Which lines below hold the word "Keep"? Report each one.

● TASK DATA
==========

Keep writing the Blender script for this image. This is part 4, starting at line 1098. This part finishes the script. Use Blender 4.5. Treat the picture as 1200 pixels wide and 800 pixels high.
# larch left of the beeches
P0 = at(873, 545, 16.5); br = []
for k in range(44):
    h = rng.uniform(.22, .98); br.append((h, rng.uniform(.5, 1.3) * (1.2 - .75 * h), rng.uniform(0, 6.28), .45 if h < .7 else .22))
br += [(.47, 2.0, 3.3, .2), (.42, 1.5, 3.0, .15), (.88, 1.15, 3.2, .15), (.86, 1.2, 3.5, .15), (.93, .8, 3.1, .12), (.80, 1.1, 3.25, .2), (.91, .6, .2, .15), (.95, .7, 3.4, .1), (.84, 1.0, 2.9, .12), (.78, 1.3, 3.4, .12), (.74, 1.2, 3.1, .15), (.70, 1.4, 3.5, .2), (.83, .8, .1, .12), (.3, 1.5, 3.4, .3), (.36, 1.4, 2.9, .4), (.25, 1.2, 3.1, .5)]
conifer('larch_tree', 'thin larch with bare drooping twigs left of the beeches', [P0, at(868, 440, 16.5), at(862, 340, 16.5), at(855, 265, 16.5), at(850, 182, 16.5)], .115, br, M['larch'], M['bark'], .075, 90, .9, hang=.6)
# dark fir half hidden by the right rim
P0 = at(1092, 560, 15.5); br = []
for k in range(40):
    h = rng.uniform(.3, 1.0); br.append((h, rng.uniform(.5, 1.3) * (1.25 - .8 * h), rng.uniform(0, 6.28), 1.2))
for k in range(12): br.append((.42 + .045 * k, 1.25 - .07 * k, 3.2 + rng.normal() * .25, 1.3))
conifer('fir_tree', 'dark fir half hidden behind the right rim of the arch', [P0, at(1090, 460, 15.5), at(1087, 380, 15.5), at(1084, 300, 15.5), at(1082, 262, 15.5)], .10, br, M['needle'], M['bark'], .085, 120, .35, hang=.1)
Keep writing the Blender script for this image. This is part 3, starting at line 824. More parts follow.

==========

● THE COMPLETED TASK
Keep writing the Blender script for this image. This is part 4, starting at line 1098. This part finishes the script. Use Blender 4.5. Treat the picture as 1200 pixels wide and 800 pixels high.
Keep writing the Blender script for this image. This is part 3, starting at line 824. More parts follow.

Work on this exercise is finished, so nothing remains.